— Begin Input rows —

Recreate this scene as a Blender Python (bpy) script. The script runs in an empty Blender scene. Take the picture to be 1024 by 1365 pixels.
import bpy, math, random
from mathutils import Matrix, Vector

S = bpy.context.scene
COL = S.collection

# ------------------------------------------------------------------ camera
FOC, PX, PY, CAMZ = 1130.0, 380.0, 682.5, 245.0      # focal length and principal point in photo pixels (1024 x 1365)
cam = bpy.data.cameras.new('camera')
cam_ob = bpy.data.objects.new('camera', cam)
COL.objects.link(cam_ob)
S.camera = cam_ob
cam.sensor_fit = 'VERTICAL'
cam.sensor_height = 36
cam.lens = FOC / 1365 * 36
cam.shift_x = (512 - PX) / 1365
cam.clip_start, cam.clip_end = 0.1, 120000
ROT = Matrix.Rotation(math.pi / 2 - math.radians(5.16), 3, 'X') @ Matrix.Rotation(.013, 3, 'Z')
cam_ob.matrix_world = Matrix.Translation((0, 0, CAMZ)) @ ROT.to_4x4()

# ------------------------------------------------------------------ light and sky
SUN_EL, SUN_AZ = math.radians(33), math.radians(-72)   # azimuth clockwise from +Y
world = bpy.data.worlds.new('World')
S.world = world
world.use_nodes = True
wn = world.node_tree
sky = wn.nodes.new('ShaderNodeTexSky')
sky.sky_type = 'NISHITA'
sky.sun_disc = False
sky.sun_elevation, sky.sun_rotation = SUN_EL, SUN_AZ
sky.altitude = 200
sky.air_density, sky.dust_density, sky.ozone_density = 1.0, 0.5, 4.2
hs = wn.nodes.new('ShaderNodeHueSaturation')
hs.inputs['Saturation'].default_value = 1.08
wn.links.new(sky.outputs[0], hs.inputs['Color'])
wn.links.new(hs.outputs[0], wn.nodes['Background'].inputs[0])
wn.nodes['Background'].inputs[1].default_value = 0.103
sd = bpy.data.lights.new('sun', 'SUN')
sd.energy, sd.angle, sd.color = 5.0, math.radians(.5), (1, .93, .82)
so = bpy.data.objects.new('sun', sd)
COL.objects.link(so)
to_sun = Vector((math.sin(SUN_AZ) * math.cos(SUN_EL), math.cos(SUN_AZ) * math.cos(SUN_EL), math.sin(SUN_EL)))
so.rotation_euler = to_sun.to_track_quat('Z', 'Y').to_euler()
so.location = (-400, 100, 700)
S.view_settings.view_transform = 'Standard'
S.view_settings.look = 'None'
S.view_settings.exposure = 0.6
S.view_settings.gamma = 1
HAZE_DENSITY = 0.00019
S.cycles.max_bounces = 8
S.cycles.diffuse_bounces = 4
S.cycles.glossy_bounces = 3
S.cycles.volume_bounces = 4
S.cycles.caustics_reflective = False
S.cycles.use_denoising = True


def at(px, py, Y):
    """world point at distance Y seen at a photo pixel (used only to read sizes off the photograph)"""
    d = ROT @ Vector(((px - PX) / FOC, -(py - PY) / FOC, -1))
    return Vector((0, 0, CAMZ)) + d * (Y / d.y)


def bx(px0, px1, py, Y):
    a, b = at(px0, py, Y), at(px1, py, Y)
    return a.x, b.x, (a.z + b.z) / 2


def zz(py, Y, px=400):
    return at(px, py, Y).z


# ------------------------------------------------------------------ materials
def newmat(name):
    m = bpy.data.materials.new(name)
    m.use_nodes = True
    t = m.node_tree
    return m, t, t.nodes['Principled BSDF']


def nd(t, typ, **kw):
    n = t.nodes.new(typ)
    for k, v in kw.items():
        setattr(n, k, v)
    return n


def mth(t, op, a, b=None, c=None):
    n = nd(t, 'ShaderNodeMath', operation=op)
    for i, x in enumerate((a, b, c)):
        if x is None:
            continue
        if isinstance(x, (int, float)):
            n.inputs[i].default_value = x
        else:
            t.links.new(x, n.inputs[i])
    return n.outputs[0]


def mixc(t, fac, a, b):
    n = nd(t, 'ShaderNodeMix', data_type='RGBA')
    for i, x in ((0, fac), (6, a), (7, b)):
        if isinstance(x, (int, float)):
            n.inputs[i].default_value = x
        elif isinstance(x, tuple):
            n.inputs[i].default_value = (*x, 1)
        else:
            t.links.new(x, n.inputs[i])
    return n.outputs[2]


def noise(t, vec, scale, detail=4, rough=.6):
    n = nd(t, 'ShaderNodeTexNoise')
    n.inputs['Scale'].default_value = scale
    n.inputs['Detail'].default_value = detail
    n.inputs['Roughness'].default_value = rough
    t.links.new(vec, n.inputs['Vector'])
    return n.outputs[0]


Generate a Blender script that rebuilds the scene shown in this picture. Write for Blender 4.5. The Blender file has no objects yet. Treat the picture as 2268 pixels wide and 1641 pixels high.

— End Input rows —

◆ **Task directions**
Repeat all of the records above exactly as they appear.

◆ **Answer below**
Recreate this scene as a Blender Python (bpy) script. The script runs in an empty Blender scene. Take the picture to be 1024 by 1365 pixels.
import bpy, math, random
from mathutils import Matrix, Vector

S = bpy.context.scene
COL = S.collection

# ------------------------------------------------------------------ camera
FOC, PX, PY, CAMZ = 1130.0, 380.0, 682.5, 245.0      # focal length and principal point in photo pixels (1024 x 1365)
cam = bpy.data.cameras.new('camera')
cam_ob = bpy.data.objects.new('camera', cam)
COL.objects.link(cam_ob)
S.camera = cam_ob
cam.sensor_fit = 'VERTICAL'
cam.sensor_height = 36
cam.lens = FOC / 1365 * 36
cam.shift_x = (512 - PX) / 1365
cam.clip_start, cam.clip_end = 0.1, 120000
ROT = Matrix.Rotation(math.pi / 2 - math.radians(5.16), 3, 'X') @ Matrix.Rotation(.013, 3, 'Z')
cam_ob.matrix_world = Matrix.Translation((0, 0, CAMZ)) @ ROT.to_4x4()

# ------------------------------------------------------------------ light and sky
SUN_EL, SUN_AZ = math.radians(33), math.radians(-72)   # azimuth clockwise from +Y
world = bpy.data.worlds.new('World')
S.world = world
world.use_nodes = True
wn = world.node_tree
sky = wn.nodes.new('ShaderNodeTexSky')
sky.sky_type = 'NISHITA'
sky.sun_disc = False
sky.sun_elevation, sky.sun_rotation = SUN_EL, SUN_AZ
sky.altitude = 200
sky.air_density, sky.dust_density, sky.ozone_density = 1.0, 0.5, 4.2
hs = wn.nodes.new('ShaderNodeHueSaturation')
hs.inputs['Saturation'].default_value = 1.08
wn.links.new(sky.outputs[0], hs.inputs['Color'])
wn.links.new(hs.outputs[0], wn.nodes['Background'].inputs[0])
wn.nodes['Background'].inputs[1].default_value = 0.103
sd = bpy.data.lights.new('sun', 'SUN')
sd.energy, sd.angle, sd.color = 5.0, math.radians(.5), (1, .93, .82)
so = bpy.data.objects.new('sun', sd)
COL.objects.link(so)
to_sun = Vector((math.sin(SUN_AZ) * math.cos(SUN_EL), math.cos(SUN_AZ) * math.cos(SUN_EL), math.sin(SUN_EL)))
so.rotation_euler = to_sun.to_track_quat('Z', 'Y').to_euler()
so.location = (-400, 100, 700)
S.view_settings.view_transform = 'Standard'
S.view_settings.look = 'None'
S.view_settings.exposure = 0.6
S.view_settings.gamma = 1
HAZE_DENSITY = 0.00019
S.cycles.max_bounces = 8
S.cycles.diffuse_bounces = 4
S.cycles.glossy_bounces = 3
S.cycles.volume_bounces = 4
S.cycles.caustics_reflective = False
S.cycles.use_denoising = True


def at(px, py, Y):
    """world point at distance Y seen at a photo pixel (used only to read sizes off the photograph)"""
    d = ROT @ Vector(((px - PX) / FOC, -(py - PY) / FOC, -1))
    return Vector((0, 0, CAMZ)) + d * (Y / d.y)


def bx(px0, px1, py, Y):
    a, b = at(px0, py, Y), at(px1, py, Y)
    return a.x, b.x, (a.z + b.z) / 2


def zz(py, Y, px=400):
    return at(px, py, Y).z


# ------------------------------------------------------------------ materials
def newmat(name):
    m = bpy.data.materials.new(name)
    m.use_nodes = True
    t = m.node_tree
    return m, t, t.nodes['Principled BSDF']


def nd(t, typ, **kw):
    n = t.nodes.new(typ)
    for k, v in kw.items():
        setattr(n, k, v)
    return n


def mth(t, op, a, b=None, c=None):
    n = nd(t, 'ShaderNodeMath', operation=op)
    for i, x in enumerate((a, b, c)):
        if x is None:
            continue
        if isinstance(x, (int, float)):
            n.inputs[i].default_value = x
        else:
            t.links.new(x, n.inputs[i])
    return n.outputs[0]


def mixc(t, fac, a, b):
    n = nd(t, 'ShaderNodeMix', data_type='RGBA')
    for i, x in ((0, fac), (6, a), (7, b)):
        if isinstance(x, (int, float)):
            n.inputs[i].default_value = x
        elif isinstance(x, tuple):
            n.inputs[i].default_value = (*x, 1)
        else:
            t.links.new(x, n.inputs[i])
    return n.outputs[2]


def noise(t, vec, scale, detail=4, rough=.6):
    n = nd(t, 'ShaderNodeTexNoise')
    n.inputs['Scale'].default_value = scale
    n.inputs['Detail'].default_value = detail
    n.inputs['Roughness'].default_value = rough
    t.links.new(vec, n.inputs['Vector'])
    return n.outputs[0]


Generate a Blender script that rebuilds the scene shown in this picture. Write for Blender 4.5. The Blender file has no objects yet. Treat the picture as 2268 pixels wide and 1641 pixels high.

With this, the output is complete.